_SHORT EXERCISE_:
Repeat exactly, please, the lines that begin at the start of the listing and end at the line holding "COL.objects.link(o); return o".

_DATA SHOWN_:
◇ ◇ ◇ ◇ ◇
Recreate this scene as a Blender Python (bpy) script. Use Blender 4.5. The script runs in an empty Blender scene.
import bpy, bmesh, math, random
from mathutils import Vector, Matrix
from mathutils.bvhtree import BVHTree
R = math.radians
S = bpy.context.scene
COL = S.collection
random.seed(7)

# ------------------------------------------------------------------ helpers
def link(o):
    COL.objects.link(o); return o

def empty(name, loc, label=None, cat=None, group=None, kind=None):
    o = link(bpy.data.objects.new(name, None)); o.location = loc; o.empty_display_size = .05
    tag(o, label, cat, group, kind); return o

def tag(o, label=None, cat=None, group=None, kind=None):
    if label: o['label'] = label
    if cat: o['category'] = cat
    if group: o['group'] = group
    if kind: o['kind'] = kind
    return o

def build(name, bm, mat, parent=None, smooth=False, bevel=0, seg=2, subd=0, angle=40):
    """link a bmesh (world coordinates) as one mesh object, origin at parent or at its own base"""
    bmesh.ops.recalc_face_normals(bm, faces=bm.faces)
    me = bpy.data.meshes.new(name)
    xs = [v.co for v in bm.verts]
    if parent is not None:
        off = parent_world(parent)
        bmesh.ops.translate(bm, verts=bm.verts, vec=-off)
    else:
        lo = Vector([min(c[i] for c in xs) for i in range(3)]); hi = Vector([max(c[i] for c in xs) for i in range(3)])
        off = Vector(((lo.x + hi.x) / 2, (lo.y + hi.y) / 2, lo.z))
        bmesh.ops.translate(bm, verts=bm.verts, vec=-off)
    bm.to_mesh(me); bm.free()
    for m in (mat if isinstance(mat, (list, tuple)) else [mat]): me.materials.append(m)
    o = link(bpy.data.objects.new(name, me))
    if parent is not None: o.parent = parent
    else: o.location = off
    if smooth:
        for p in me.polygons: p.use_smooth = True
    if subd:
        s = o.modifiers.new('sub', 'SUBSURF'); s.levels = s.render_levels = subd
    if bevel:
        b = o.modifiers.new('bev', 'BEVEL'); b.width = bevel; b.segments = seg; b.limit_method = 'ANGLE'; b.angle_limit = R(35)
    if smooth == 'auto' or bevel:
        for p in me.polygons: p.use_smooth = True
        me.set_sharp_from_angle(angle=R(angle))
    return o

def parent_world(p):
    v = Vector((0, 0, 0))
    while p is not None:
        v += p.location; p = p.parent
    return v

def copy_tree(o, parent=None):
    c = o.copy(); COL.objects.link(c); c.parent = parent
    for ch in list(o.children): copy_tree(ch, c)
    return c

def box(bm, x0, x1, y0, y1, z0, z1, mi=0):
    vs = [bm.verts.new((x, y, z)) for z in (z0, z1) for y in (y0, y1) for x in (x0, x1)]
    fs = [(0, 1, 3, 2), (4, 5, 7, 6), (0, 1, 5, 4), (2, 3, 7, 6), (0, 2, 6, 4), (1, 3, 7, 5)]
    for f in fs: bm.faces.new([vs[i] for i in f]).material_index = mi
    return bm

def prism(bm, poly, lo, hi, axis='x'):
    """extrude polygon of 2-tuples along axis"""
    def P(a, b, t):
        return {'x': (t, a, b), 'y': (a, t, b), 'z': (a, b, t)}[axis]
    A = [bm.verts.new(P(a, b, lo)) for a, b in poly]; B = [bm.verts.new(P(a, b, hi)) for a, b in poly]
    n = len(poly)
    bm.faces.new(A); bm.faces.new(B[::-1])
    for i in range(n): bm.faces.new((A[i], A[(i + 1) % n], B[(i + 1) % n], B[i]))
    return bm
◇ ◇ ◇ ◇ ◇
_EXPECTED OUTPUT_:
Recreate this scene as a Blender Python (bpy) script. Use Blender 4.5. The script runs in an empty Blender scene.
import bpy, bmesh, math, random
from mathutils import Vector, Matrix
from mathutils.bvhtree import BVHTree
R = math.radians
S = bpy.context.scene
COL = S.collection
random.seed(7)

# ------------------------------------------------------------------ helpers
def link(o):
    COL.objects.link(o); return o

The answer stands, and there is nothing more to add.